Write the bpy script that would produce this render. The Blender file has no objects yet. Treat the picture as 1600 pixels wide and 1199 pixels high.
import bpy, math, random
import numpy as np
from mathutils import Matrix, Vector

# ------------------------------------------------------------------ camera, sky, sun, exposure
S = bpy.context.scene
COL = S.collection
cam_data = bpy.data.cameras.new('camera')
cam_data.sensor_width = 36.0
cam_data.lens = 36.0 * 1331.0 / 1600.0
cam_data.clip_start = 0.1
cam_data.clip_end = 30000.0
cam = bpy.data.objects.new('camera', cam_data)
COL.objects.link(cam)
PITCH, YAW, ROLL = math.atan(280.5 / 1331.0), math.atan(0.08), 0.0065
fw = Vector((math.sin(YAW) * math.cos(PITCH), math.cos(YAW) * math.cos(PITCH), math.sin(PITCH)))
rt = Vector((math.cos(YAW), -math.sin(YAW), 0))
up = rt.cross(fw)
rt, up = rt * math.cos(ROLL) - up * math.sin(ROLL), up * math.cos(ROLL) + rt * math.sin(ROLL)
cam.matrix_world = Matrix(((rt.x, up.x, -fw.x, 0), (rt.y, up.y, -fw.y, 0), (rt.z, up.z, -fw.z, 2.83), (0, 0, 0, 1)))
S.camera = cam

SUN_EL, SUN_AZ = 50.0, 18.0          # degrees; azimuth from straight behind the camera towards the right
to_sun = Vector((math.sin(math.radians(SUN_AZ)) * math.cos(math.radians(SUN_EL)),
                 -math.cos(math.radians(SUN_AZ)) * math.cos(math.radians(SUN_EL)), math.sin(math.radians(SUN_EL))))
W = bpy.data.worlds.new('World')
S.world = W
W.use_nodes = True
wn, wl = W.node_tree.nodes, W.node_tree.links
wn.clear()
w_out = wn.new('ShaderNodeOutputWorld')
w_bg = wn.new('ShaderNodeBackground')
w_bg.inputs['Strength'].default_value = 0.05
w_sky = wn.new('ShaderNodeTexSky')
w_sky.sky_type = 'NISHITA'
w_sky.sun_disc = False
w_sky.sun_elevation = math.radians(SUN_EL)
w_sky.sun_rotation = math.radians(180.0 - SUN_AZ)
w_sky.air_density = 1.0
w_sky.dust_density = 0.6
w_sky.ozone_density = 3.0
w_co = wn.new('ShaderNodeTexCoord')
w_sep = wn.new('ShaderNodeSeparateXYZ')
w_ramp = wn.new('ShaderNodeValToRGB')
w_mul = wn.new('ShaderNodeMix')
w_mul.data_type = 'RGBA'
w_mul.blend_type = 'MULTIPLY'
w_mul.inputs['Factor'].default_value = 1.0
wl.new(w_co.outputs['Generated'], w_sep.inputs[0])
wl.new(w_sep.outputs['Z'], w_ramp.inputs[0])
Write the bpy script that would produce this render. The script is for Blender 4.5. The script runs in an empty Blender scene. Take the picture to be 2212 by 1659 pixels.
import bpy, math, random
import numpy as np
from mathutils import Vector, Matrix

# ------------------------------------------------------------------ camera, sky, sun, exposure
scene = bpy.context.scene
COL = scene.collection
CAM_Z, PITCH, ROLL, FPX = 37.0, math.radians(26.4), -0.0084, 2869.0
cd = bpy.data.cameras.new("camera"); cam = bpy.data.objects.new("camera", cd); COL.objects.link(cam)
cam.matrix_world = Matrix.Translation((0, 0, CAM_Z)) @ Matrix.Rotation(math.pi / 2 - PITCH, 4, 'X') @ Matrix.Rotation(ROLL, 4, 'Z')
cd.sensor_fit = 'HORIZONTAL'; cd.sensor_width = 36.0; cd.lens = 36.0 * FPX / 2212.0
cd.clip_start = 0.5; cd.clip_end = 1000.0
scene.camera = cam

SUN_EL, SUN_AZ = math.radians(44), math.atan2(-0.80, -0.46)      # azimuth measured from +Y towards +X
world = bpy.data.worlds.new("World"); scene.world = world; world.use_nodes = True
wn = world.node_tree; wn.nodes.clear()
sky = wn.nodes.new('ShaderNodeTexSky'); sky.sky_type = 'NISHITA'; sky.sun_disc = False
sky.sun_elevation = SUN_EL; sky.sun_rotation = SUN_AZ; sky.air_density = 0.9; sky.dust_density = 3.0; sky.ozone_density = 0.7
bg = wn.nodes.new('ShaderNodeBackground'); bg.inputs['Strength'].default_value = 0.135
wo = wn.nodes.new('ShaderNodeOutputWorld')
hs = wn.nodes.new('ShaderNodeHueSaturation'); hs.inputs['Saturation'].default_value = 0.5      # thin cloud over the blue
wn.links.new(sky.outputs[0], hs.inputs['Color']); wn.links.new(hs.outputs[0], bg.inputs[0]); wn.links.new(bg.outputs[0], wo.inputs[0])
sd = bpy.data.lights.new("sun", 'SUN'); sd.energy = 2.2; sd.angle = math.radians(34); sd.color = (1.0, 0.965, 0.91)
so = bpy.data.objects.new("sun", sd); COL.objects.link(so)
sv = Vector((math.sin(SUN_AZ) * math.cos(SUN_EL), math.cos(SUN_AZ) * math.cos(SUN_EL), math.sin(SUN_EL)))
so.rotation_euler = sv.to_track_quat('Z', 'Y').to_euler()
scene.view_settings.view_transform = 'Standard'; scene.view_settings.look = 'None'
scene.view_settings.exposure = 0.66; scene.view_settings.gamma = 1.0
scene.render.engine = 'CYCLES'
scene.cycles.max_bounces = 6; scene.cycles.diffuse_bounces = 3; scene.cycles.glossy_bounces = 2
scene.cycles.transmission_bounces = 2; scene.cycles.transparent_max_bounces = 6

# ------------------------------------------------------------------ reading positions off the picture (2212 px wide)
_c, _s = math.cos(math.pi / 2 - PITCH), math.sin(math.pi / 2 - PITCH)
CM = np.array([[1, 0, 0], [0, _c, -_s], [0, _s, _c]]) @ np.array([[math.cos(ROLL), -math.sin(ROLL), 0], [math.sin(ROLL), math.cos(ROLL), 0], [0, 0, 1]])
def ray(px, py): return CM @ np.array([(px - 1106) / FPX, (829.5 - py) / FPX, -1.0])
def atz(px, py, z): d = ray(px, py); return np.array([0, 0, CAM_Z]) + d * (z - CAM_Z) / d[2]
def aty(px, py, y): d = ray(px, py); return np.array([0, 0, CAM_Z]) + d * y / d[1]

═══

What you are asked to do
Filter the entries and copy out every line with the word "objects".

Complete output
Write the bpy script that would produce this render. The Blender file has no objects yet. Treat the picture as 1600 pixels wide and 1199 pixels high.
cam = bpy.data.objects.new('camera', cam_data)
COL.objects.link(cam)
cd = bpy.data.cameras.new("camera"); cam = bpy.data.objects.new("camera", cd); COL.objects.link(cam)
so = bpy.data.objects.new("sun", sd); COL.objects.link(so)